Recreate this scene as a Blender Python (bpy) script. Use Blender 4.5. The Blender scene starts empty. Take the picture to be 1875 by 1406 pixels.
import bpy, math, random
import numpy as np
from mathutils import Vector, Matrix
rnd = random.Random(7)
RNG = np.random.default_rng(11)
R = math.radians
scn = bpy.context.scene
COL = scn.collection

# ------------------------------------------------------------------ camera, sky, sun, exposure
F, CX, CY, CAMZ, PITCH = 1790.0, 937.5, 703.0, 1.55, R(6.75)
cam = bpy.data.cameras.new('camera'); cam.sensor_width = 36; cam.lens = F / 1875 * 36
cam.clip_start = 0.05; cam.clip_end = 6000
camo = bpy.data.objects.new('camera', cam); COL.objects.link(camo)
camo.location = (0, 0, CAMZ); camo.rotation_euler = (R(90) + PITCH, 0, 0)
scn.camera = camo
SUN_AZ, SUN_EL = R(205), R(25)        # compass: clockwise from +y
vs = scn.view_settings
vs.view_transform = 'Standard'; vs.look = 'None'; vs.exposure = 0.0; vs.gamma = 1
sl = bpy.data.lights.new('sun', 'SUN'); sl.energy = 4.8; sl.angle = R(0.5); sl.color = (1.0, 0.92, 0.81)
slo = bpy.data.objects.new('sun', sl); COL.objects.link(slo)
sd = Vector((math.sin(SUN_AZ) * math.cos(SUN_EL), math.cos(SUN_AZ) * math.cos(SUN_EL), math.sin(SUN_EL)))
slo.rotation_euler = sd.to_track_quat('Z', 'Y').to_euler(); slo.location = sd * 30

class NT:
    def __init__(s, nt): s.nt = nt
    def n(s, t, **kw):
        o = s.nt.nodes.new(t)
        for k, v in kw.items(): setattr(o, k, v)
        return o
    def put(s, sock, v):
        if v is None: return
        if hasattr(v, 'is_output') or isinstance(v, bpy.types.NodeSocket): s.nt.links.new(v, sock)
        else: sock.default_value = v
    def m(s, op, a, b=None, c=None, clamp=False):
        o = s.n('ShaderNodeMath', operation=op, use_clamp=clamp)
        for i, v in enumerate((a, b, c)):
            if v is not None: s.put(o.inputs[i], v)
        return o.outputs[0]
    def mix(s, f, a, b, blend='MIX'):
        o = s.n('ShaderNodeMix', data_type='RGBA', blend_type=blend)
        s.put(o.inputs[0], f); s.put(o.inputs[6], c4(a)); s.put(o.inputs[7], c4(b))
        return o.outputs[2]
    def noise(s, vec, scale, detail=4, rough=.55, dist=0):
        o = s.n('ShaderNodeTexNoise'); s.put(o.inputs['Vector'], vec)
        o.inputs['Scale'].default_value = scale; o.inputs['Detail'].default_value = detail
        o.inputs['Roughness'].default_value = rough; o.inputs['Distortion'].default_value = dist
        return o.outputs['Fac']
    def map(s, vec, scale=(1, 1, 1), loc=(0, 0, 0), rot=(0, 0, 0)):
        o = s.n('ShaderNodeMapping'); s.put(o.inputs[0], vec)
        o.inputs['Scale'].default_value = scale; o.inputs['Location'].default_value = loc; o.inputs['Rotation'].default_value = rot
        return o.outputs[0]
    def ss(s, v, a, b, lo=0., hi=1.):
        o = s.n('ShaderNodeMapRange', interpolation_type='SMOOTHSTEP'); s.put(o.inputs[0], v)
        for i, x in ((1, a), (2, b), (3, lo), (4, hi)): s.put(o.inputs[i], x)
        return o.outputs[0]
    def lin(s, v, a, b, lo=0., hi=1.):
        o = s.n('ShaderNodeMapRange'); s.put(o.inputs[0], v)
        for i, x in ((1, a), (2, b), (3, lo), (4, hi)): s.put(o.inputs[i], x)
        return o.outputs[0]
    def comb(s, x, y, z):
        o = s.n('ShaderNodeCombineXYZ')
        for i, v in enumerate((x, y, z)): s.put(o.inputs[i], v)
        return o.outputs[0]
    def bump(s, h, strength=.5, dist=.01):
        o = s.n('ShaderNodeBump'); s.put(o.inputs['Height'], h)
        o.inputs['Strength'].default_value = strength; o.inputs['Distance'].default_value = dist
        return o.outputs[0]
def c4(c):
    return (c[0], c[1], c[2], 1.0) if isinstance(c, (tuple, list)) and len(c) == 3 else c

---

Aim of the exercise
Using the material above, quote the first line and each line after it, stopping at and including the line that holds "COL = scn.collection".

Solution to the exercise
Recreate this scene as a Blender Python (bpy) script. Use Blender 4.5. The Blender scene starts empty. Take the picture to be 1875 by 1406 pixels.
import bpy, math, random
import numpy as np
from mathutils import Vector, Matrix
rnd = random.Random(7)
RNG = np.random.default_rng(11)
R = math.radians
scn = bpy.context.scene
COL = scn.collection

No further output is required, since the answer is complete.